_YOUR INSTRUCTIONS:_ Strip the pictures and reproduce the rest of the listing exactly.

##### RECORDED DATA

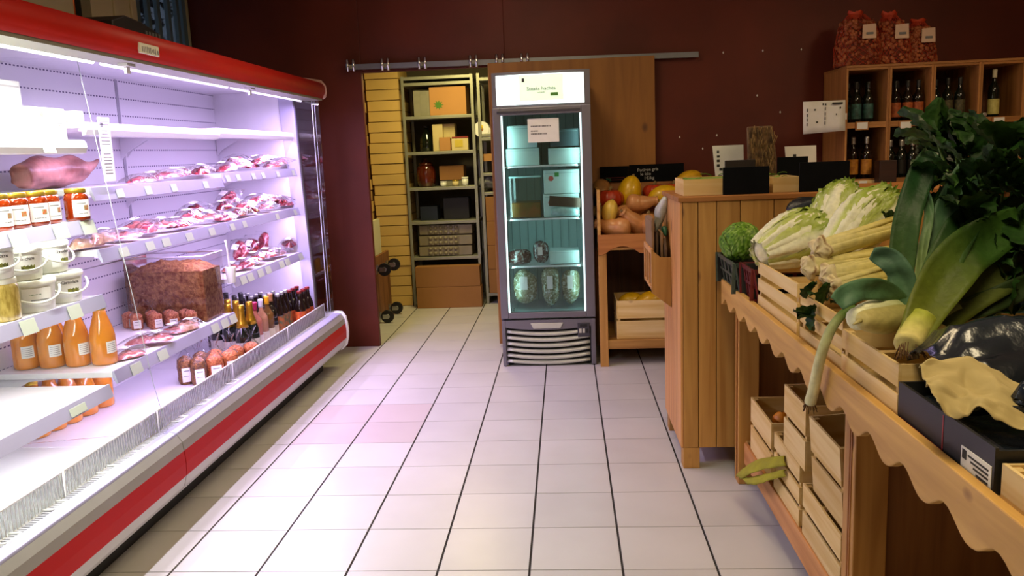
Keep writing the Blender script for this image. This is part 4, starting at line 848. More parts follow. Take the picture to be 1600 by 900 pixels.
# paper on the door
p = thing('door_notice', 'small printed white notice taped on the fridge glass', 'notice', (-.15, FY+.02, 1.5))
a = at(824, 186, y=FY+.027); b = at(874, 221, y=FY+.027)
MB().box(a.x, b.x, FY+.0255, FY+.027, b.z, a.z).build('sheet', M_paper, p)
w, h = b.x-a.x, a.z-b.z; pr = MB()
for (u0, u1, v) in ((.10, .75, .68), (.10, .32, .48), (.10, .60, .36)):
    r = random.Random(int(v*100)); x = u0
    while x < u1: d = r.uniform(.02, .05); pr.box(a.x+w*x, a.x+w*min(u1, x+d), FY+.0248, FY+.0255, b.z+h*(v-.03), b.z+h*(v+.03)); x += d+.012
pr.build('print', M_greyink, p)['kind'] = 'stuff'
# base grille with bowed louvres
MB().box(FX0+.01, FX1-.01, FY+.06, 6.05, .03, ZD0-.01).build('base_box', M_black, fr)
bz0, bz1 = zf(571), zf(500); gxa, gxb = xf(791, 540), xf(924, 540)
MB().box(FX0+.002, gxa, FY+.005, FY+.06, bz0, bz1).build('base_side', M_fr, fr, bevel=.004); MB().box(gxb, FX1-.002, FY+.005, FY+.06, bz0, bz1).build('base_side', M_fr, fr, bevel=.004)
n = 16; v = []
for i in range(n+1):
    u = i/n; x = gxa+(gxb-gxa)*u; s = 1-(2*u-1)**2; zz = zf(511)-.022*s
    v += [(x, FY+.005, zz), (x, FY+.005, bz1), (x, FY+.05, bz1), (x, FY+.05, zz)]
MB().add(v, [(i*4+k, i*4+(k+1) % 4, i*4+4+(k+1) % 4, i*4+4+k) for i in range(n) for k in range(4)]+[(0, 1, 2, 3), (n*4+3, n*4+2, n*4+1, n*4)]).build('base_header', M_fr, fr)
M_lou = mat('pale_louvre', hx('c4c6b8'), .3, .3, var=.05)
for k in range(6):
    v = []; zc0 = zf(517+9.2*k)
    for i in range(n+1):
        u = i/n; x = gxa+.008+(gxb-gxa-.016)*u; s = 1-(2*u-1)**2; zc = zc0-.024*s+(.006 if k == 5 else 0)*s; hh = .0085+.004*s
        v += [(x, FY+.004, zc-hh), (x, FY+.022, zc+hh), (x, FY+.040, zc+hh), (x, FY+.022, zc-hh)]
    MB().add(v, [(i*4+q, i*4+(q+1) % 4, i*4+4+(q+1) % 4, i*4+4+q) for i in range(n) for q in range(4)]+[(0, 1, 2, 3), (n*4+3, n*4+2, n*4+1, n*4)], True).build('louvre', M_lou, fr)
x0, x1, z0, z1 = zb(829, 880, 504, 514, FY); MB().prism([(x0+.02, z0), (x1-.02, z0), (x1, z1), (x0, z1)], 'y', FY-.002, FY+.006).build('badge_plate', M_lou, fr, bevel=.003)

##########

_WRITTEN SOLUTION:_
Keep writing the Blender script for this image. This is part 4, starting at line 848. More parts follow. Take the picture to be 1600 by 900 pixels.
# paper on the door
p = thing('door_notice', 'small printed white notice taped on the fridge glass', 'notice', (-.15, FY+.02, 1.5))
a = at(824, 186, y=FY+.027); b = at(874, 221, y=FY+.027)
MB().box(a.x, b.x, FY+.0255, FY+.027, b.z, a.z).build('sheet', M_paper, p)
w, h = b.x-a.x, a.z-b.z; pr = MB()
for (u0, u1, v) in ((.10, .75, .68), (.10, .32, .48), (.10, .60, .36)):
    r = random.Random(int(v*100)); x = u0
    while x < u1: d = r.uniform(.02, .05); pr.box(a.x+w*x, a.x+w*min(u1, x+d), FY+.0248, FY+.0255, b.z+h*(v-.03), b.z+h*(v+.03)); x += d+.012
pr.build('print', M_greyink, p)['kind'] = 'stuff'
# base grille with bowed louvres
MB().box(FX0+.01, FX1-.01, FY+.06, 6.05, .03, ZD0-.01).build('base_box', M_black, fr)
bz0, bz1 = zf(571), zf(500); gxa, gxb = xf(791, 540), xf(924, 540)
MB().box(FX0+.002, gxa, FY+.005, FY+.06, bz0, bz1).build('base_side', M_fr, fr, bevel=.004); MB().box(gxb, FX1-.002, FY+.005, FY+.06, bz0, bz1).build('base_side', M_fr, fr, bevel=.004)
n = 16; v = []
for i in range(n+1):
    u = i/n; x = gxa+(gxb-gxa)*u; s = 1-(2*u-1)**2; zz = zf(511)-.022*s
    v += [(x, FY+.005, zz), (x, FY+.005, bz1), (x, FY+.05, bz1), (x, FY+.05, zz)]
MB().add(v, [(i*4+k, i*4+(k+1) % 4, i*4+4+(k+1) % 4, i*4+4+k) for i in range(n) for k in range(4)]+[(0, 1, 2, 3), (n*4+3, n*4+2, n*4+1, n*4)]).build('base_header', M_fr, fr)
M_lou = mat('pale_louvre', hx('c4c6b8'), .3, .3, var=.05)
for k in range(6):
    v = []; zc0 = zf(517+9.2*k)
    for i in range(n+1):
        u = i/n; x = gxa+.008+(gxb-gxa-.016)*u; s = 1-(2*u-1)**2; zc = zc0-.024*s+(.006 if k == 5 else 0)*s; hh = .0085+.004*s
        v += [(x, FY+.004, zc-hh), (x, FY+.022, zc+hh), (x, FY+.040, zc+hh), (x, FY+.022, zc-hh)]
    MB().add(v, [(i*4+q, i*4+(q+1) % 4, i*4+4+(q+1) % 4, i*4+4+q) for i in range(n) for q in range(4)]+[(0, 1, 2, 3), (n*4+3, n*4+2, n*4+1, n*4)], True).build('louvre', M_lou, fr)
x0, x1, z0, z1 = zb(829, 880, 504, 514, FY); MB().prism([(x0+.02, z0), (x1-.02, z0), (x1, z1), (x0, z1)], 'y', FY-.002, FY+.006).build('badge_plate', M_lou, fr, bevel=.003)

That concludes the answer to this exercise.